Thursday, July 13, 2006

letter to a mourning friend

A life is steeped in sorrows

Paths may end that just begun
But in our thoughts and memories,

earth and heaven can be one.

Dear _____________,

It's just me.

I wanted to talk to you, one on one, about everything that has happened. Somehow the window of opportunity never seems to open. If it does, it is so brief that I don't get the time to say what I meant to say. I would like to tell you my own thoughts, for what they are worth (if anything) on death and dying. I don't flatter myself that they will be helpful at all, but still I have to say them.

I have felt such concern for you. I want to "be there" for you as much as possible, and yet this kind of thing leaves one feeling useless and a bit paralytic instead.

I know that you are not alone. That is a great comfort to me.

At the same time, grief is such a private and personal thing. We can pray, surround you, give you space or keep you near; but ultimately the ache in your heart is something you alone reckon with. We still cannot take it away.

One realization I've come to accept is that heaven really does exist. It's an intangible proof; I have no evidence, and yet I believe it truly.

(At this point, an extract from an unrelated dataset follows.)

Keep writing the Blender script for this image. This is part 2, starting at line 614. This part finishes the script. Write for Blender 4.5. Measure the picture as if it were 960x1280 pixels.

Your loved one has been loosed from this mortal prison and has transcended into the embracing arms of all those who passed before.

The beautiful thing is that when magnified, love becomes almost supernatural; there is no definition for how far and how deeply it can extend, any more than we can define where heaven is and how it can be found.

Even in your grief, if you pay close attention you will see the signs that love still abounds about you; and that the love you felt has been transformed into something even more lovely and long-lasting. And, in an inexplicable way, even more honorable.

It is always an upward progression. Nothing is ever lost.

Situations change and reality is flux but people -- even if we leave them, or they leave us -- still live in our hearts and minds.

Love is the life force. "It is better to have loved and lost than to have never loved at all" -- it took me so long to understand this. How could this be true, when the subtraction feels so brutal?

But if one is fortunate enough to both give and receive love, one has found the secret to living peacefully on this earth; -- that the very act of loving opens one up to other dimensions which are equally powerful or even more so.

Even when we know and accept this, it is so hard for the living to be suddenly robbed of those we love. Even if they are around us in our thoughts and memories, they cannot be seen or touched. We miss them so much.

It is terribly, terribly difficult to let go and to accept this cruel change in reality, the random cruelty that is nature [Hemingway].

I can only imagine how heartrending this is for you. But I so want you to know that the relationship you had is not terminated in the course of death. The relationship has merely ascended to a higher level -- more abstract, yet just as real, and even deeper and more complete then it could have been on earth.

If you know these things to be true, nothing and no one can truly be taken from you. If I didn't believe this, I wouldn't be able to go on living. After all, the love we feel for others lives on whether we are still able to express it to them or not.

And as you go about resuming your daily routine after enduring this loss, you may find that the aftermath is the most difficult of all. If you reflect on all the memories you have which are pleasant, you will find that in your mind is a rich bank upon which you can draw whenever it pleases you, knowing that you were a fine and much-loved friend.

Those who have passed on before us -- if they loved us truly, and they did -- would want to be remembered in this way, not drowning in regrets and sorrows for words left unsaid and deeds left undone.

When there is love, there is no seeking for alteration [Shakespeare]. If there were things you still wanted to say; they are already known. Though you could still write your thoughts down on paper if this explanation does not satisfy you; or you could honor the memory in any way you see fit, and they would, again, be known to the recipient.

But most of all, living the rest of your life knowing you knew such a person, and was so immeasurably touched and benefited; is a gift to the loved one in itself. Don't you think so?

I know these statements are not original or new. Still, I feel a need to write them to you because it worries me to see you in such pain. I want you to know that you have friends who love and support you with all their heart. You will never be alone; in fact, you are less alone now than you ever were.